Last month I spoke about how knowing a variety of martial arts skills can be beneficial to your practice (part one). Today I’d like to play devil’s advocate and argue the contrary.
So why are more skills a bad thing?
Well it comes down to one simple word, “practice”. If you’re constantly chasing the next skill you stop practicing the skills you’ve got; and practice is what makes someone an expert. As Master Chang often says, “knowing is not enough”.
Research by K Anders Ericcson estimated that expertise is developed from 10,000 hours of deliberate practice. Through deliberate training we develop muscle memory, automaticity and change sluggish and unreliable movement patterns into fast automatic actions. There’s no fast track to muscle memory, just many hours of constant repetition. What’s also useful to realise is those circuits need to keep firing it we want them to continue to function properly. To repeat a quote from a previous blog: ‘if you don’t use it, you lose it’.
Three essential ingredients of deliberate practice are: intrinsic motivation, concentration and challenge. When you concentrate, you notice the errors you’re making and can make changes. If your movement is wrong it should bother you – but if you aren’t concentrating you don’t even realise. Through the struggle, through the mistakes, we re-programme ourselves and we repeat, repeat, repeat. That process will only happen if we made our own internal decision to do so; and, if we are able to get satisfaction from the learning process not simply the outcome.
Learning and development aren’t static – they are in a constant state of creating. Simply put: what we practice, is what we become. This is why daily practice is so important and why learning more and more skills actually takes us further and further from being the expert practitioner we aspire to be.
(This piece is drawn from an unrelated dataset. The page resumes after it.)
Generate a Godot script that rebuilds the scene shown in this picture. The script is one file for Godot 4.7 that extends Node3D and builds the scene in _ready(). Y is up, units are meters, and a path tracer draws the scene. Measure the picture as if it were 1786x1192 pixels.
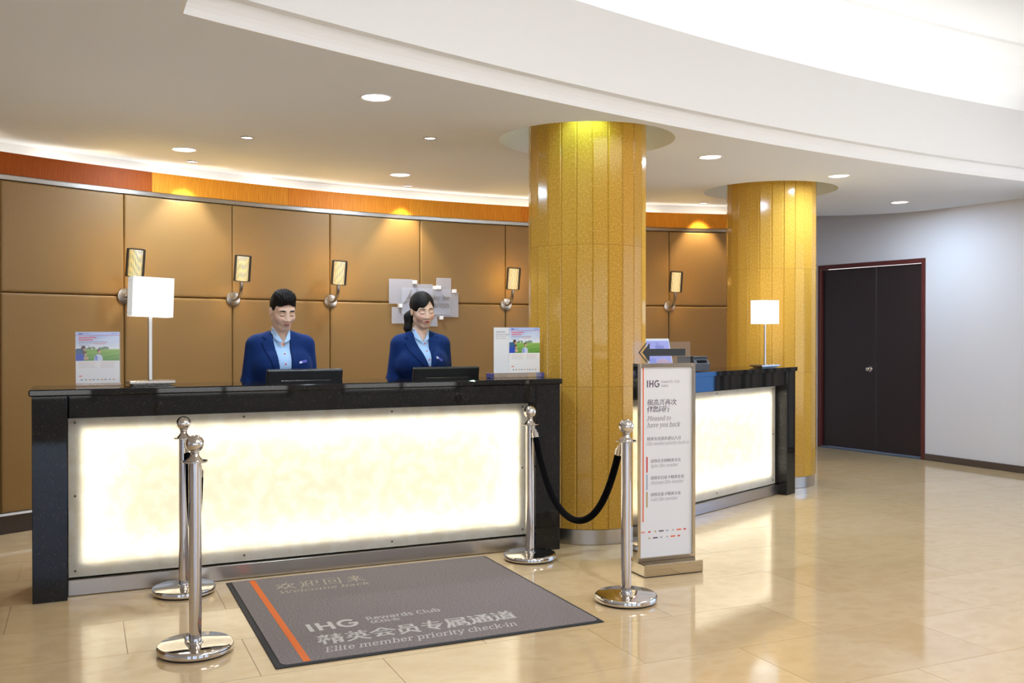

Next month I’ll conclude this look at skills with some thoughts on why focusing on more or less skills actually misses the point (part three).
Thank you Saboumnim, great blog!
I have Master Changs comment that ‘excellence is a habit’ written down! I think the Hapkido syllabus is wonderful, and that you begin to notice ‘old friends’ as skills that you learn in one belt come up in another. If I could give my past self one piece of advice, it would be to make sure you get properly acquainted with the skill the first time you are introduced to it. Then when it comes back again it will be more a case of ‘hello old friend’ rather than, sorry I cant remember your name! It is always good to spend time with old friends.